Clue, uno dei tracker più utilizzati negli US, ha dichiarato di essere “impegnata a proteggere” i dati sanitari privati delle utenti e di operare secondo le leggi europee del GDPR. Pertanto, l’App non tiene traccia della posizione di chi la utilizza, e non archivia dati personali sensibili senza un permesso esplicito. Anzi, la società proprietaria dell’App ha dichiarato di avere il “dovere legale primario ai sensi del diritto europeo” di non divulgare alcun dato sanitario privato. E ha precisato che “non avrebbe risposto a nessuna richiesta di divulgazione o tentativo di citazione in giudizio dei dati sanitari dei propri utenti da parte delle autorità statunitensi“. Ma il fatto che Clue appartenga ad una società europea, non significa che i dati raccolti dall’App sia del tutto salvi dalle autorità degli US.

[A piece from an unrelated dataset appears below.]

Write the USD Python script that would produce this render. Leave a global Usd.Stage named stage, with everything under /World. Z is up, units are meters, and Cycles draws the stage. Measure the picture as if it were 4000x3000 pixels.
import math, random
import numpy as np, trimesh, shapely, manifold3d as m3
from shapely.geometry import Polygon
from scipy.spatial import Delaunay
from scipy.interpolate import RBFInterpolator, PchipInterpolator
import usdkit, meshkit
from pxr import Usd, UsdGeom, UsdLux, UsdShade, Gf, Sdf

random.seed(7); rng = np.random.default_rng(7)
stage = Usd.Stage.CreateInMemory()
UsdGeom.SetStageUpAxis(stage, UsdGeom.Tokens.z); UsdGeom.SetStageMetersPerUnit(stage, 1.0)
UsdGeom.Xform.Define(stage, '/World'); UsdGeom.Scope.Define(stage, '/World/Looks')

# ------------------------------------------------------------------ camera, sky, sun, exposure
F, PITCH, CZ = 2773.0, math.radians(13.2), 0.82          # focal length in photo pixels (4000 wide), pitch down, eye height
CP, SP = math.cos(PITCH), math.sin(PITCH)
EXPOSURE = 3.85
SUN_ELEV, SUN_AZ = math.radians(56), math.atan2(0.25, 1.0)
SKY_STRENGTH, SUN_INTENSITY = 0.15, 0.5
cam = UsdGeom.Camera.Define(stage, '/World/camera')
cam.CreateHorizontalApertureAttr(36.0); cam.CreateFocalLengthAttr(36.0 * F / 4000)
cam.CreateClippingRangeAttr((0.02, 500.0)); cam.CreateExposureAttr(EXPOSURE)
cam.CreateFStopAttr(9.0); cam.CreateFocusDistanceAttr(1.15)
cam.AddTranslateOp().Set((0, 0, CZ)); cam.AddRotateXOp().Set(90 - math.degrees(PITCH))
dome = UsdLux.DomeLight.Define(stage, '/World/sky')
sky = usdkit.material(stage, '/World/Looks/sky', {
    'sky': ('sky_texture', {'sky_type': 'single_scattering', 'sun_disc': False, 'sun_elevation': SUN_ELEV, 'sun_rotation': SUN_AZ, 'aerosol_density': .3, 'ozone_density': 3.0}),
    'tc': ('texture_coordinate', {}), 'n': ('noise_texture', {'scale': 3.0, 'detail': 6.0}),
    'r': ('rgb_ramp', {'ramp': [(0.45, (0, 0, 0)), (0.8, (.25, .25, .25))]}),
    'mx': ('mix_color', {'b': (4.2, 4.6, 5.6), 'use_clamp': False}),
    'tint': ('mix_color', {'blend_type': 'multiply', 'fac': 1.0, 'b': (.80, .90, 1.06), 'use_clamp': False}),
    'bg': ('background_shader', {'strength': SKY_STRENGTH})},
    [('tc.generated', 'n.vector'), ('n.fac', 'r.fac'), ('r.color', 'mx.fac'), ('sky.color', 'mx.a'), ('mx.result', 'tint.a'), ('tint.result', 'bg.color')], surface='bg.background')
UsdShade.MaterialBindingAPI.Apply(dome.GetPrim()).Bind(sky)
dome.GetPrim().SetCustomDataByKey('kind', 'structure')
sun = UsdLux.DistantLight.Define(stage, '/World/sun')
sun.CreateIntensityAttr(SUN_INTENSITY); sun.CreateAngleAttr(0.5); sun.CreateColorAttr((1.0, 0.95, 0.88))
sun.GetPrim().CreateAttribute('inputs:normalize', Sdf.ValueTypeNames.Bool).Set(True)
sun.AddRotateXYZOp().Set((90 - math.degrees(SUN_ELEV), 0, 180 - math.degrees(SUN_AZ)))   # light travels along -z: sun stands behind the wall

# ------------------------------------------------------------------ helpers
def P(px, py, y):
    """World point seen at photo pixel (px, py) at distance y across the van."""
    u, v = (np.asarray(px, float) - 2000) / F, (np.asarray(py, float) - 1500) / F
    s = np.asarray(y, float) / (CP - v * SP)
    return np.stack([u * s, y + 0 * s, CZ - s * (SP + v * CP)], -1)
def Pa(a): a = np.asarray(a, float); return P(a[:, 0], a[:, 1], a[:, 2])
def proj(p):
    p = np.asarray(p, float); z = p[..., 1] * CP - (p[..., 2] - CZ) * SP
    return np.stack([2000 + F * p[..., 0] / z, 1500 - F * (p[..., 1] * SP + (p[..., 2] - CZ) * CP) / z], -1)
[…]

Flo, la seconda App per il ciclo mestruale più utilizzata negli US, ha invece un approccio del tutto diverso. Già in passato, infatti, è stata indagata per aver condiviso i dati delle utenti con Facebook, informando la piattaforma quando una donna aveva il ciclo o era intenzionata a rimanere incinta. In seguito a questo espisodio, la società madre dell’applicazione ha raggiunto un accordo con la Federal Trade Commission. In base a questo, l’App deve sottoporsi a una revisione della sua politica sulla privacy e ottenere le autorizzazioni dell’utente prima di condividerne le informazioni. E questo conferma che l’applicazione possa condividere i dati con le autorità di riferimento, laddove necessario.
Leggermente diversa, in questo senso, è l’App Salute di Apple, che integra una funzione per il monitoraggio del ciclo mestruale. Questa risulta notevolmente più sicure di altre App simili, perchè consente di disattivare la memorizzazione dei dati sanitari in iCloud. E di archiviare i dati crittografati su iPhone o altri dispositivi. Una soluzione che potrebbe impedire alle autorità o alle aziende di terze parti di accedere alle informazioni sensibili degli utenti. Eppure, sono rare le applicazioni che propongono l’archiviazione locale dei dati. E questo rappresenta un enorme problema dopo l’annullamento del diritto costituzionale all’aborto.
Perchè è importante proteggere i dati sensibili dei tracker mestruali
Dopo che la Corte Suprema ha rovesciato la sentenza Roe, ci sono state molte lamentele riguardo la limitazione della libertà delle donne sulla propria salute riproduttiva. E altrettante per quanto riguarda la possibilità delle autorità statunitensi di accedere ai dati sensibili delle utenti dalle App per il monitoraggio del ciclo. Non a caso, Nancy Pelosi ha dichiarato che il suo partito intende formulare una normativa a tutela di questi dati. In particolare, questi sarebbero i tre punti cardine della nuova legislazione:
- proteggere i dati più intimi e personali delle donne archiviati nelle App per la salute riproduttiva. In questo modo si eviterebbe che un procuratore possa utilizzarli in eventuali procedimenti penali nei Paesi in cui è stato vietato l’aborto
- chiarire che i cittadini americano hanno il diritto costituzionale di viaggiare liberamente e volontariamente negli Stati Uniti, il che rende possibile spostarsi in Paesi in cui l’aborto è ancora legale
- approvare il Women’s Health Protection Act.
In realtà non è ancora chiaro come funzionerà la normativa. Ma è possibile che l’accesso a questi dati possa essere reso illegale per terze parti, comprese le forze dell’ordine. Un’opzione che renderebbe senza dubbio più semplice la vita delle donne statunitensi nei Paesi in cui è stato sancito il divieto all’aborto.